Peter Foley: I don't think in any way, shape or form spending two and a half years of extraordinary effort looking for the aircraft could be seen as a failure and I would hate to express that thought amongst my team and indeed all the experts who are in the room who've devoted an extraordinary amount of time to finding the solution to a puzzle. I mean every single one of us is motivated by the desire to find the aircraft for the families and indeed for aviation safety more broadly.

Question: What do you hope this re-examination of evidence will achieve?

Peter Foley: Robin, it's really about going back to first principles and looking at all the evidence before us, any new analysis that we have before us and some of the analysis is emerging as Greg indicated, the drift analysis is evolving, I think also it's a chance to look back and see if there's anything else that we can possibly do to better our understanding, any additional work that can be done to better our understanding about what happened to that aircraft.

Question: And with this first principles review could we then see the search extended?

Peter Foley: That's not a question for me, it's a question for government, so I mean we will produce a report at the end of the day, from what the experts discuss, so over the next three days and then of course it's up to the governments tripartite to make any decisions in relation to that.

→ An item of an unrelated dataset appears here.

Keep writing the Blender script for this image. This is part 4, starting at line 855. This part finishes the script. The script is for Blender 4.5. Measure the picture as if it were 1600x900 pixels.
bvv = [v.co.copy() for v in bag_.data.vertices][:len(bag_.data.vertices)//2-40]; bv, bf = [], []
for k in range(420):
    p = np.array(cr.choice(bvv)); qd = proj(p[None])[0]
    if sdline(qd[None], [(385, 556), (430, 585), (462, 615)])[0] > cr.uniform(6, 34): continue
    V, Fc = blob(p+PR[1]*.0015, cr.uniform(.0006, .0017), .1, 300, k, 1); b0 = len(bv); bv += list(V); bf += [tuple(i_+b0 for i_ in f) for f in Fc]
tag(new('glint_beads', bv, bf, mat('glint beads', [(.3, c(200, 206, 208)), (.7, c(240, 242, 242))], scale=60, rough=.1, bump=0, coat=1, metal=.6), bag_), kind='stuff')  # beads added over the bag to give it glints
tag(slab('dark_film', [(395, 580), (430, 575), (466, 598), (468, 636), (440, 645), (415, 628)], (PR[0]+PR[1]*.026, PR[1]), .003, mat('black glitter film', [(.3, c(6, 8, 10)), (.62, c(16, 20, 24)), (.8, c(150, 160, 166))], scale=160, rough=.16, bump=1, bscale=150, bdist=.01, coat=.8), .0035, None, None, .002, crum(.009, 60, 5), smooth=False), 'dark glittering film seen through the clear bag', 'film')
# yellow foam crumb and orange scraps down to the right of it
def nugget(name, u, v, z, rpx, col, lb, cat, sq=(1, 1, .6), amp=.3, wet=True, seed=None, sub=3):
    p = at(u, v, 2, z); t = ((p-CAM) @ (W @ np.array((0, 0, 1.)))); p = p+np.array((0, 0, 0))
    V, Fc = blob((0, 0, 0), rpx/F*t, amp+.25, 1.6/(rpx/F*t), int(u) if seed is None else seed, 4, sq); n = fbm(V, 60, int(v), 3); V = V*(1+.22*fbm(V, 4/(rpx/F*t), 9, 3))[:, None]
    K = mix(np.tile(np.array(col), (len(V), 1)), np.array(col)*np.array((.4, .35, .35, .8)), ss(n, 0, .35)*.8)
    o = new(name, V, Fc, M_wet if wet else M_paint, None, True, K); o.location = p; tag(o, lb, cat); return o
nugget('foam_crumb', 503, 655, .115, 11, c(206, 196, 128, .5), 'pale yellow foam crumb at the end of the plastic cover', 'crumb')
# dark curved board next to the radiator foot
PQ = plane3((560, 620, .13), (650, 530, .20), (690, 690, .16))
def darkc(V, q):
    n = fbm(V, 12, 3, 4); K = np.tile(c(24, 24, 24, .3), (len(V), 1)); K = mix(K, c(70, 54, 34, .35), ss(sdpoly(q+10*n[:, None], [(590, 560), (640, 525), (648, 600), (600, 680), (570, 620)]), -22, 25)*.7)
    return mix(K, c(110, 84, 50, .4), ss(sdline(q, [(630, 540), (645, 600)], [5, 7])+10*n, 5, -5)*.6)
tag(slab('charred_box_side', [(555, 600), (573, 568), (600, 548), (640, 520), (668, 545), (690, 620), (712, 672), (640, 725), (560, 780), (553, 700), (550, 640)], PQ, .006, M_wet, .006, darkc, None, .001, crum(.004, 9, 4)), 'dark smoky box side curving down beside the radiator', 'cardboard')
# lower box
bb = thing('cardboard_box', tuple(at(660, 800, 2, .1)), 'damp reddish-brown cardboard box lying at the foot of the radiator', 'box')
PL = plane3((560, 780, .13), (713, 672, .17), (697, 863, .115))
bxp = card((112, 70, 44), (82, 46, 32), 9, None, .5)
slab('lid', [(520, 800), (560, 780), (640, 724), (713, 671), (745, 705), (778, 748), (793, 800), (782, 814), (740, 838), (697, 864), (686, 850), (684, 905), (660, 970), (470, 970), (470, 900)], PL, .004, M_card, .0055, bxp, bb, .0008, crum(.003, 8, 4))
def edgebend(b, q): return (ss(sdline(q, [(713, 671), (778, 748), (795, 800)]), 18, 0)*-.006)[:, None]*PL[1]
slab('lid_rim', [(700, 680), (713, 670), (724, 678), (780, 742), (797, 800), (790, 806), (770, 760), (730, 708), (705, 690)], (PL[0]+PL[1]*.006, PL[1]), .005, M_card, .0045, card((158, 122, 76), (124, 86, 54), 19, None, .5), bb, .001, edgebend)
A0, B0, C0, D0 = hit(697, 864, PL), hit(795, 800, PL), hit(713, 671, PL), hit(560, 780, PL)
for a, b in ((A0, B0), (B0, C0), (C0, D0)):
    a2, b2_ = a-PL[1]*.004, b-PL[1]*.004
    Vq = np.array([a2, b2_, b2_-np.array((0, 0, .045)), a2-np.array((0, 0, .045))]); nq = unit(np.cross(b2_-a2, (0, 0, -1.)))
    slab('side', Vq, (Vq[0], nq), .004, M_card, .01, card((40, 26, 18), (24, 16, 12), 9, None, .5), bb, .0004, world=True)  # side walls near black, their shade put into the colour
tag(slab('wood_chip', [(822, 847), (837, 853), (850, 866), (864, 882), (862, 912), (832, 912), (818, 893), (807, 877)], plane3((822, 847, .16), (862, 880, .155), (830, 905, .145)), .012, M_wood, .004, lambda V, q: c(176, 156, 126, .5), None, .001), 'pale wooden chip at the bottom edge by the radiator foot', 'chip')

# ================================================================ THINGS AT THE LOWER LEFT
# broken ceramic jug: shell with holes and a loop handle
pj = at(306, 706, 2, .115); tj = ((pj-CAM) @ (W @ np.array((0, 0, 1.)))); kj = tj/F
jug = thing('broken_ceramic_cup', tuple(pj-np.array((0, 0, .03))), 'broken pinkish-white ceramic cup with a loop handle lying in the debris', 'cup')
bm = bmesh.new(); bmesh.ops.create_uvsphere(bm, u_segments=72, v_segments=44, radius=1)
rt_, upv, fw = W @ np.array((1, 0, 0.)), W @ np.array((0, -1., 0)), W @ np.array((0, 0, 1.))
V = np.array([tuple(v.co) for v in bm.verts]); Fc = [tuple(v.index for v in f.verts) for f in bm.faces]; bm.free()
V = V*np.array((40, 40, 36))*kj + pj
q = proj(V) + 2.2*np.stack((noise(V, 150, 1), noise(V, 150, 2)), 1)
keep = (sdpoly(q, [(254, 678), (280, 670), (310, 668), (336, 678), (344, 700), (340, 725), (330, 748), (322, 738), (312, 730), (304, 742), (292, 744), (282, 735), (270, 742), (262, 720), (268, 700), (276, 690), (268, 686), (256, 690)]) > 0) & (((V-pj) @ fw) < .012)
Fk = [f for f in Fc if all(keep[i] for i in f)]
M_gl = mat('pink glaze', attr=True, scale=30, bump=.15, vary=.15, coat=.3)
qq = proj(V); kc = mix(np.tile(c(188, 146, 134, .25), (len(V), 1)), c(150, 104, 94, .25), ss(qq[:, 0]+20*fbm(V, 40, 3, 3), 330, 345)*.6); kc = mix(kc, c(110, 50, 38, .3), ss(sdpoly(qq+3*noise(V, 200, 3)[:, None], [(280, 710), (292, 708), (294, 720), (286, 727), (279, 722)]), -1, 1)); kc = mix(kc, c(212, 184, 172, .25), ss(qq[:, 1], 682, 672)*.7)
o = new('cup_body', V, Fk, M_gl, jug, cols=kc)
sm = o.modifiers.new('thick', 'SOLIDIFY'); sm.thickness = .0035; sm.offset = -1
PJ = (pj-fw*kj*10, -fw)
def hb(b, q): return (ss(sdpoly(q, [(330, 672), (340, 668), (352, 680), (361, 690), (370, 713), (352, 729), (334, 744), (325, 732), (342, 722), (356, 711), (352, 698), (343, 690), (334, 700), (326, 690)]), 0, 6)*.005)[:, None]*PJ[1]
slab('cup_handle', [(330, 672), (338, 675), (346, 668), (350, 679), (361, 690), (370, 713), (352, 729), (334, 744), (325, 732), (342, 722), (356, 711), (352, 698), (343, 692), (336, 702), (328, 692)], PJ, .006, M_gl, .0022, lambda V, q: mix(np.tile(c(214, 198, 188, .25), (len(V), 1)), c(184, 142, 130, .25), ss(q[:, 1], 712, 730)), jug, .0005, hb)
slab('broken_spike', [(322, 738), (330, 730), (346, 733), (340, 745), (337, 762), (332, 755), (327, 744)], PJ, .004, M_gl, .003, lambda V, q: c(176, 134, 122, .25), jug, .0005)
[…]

Question: And what is a realistic timeline though with searching for the aircraft? Obviously there's an end date at the moment, how long would you like to see that extended for?

Peter Foley: I have personal views, which I don't care to share but I don't think anyone, anyone who's been involved in this search wants to walk away without finding that aircraft, that's just human nature.

Question: Is this your last shot at maybe you know, finding that somewhere else?

Peter Foley: I don't think there's a last shot, I think we're doing what's a sensible approach at this point and that's to review all the evidence we have and look at the analysis and see if there's anything extra that can be done.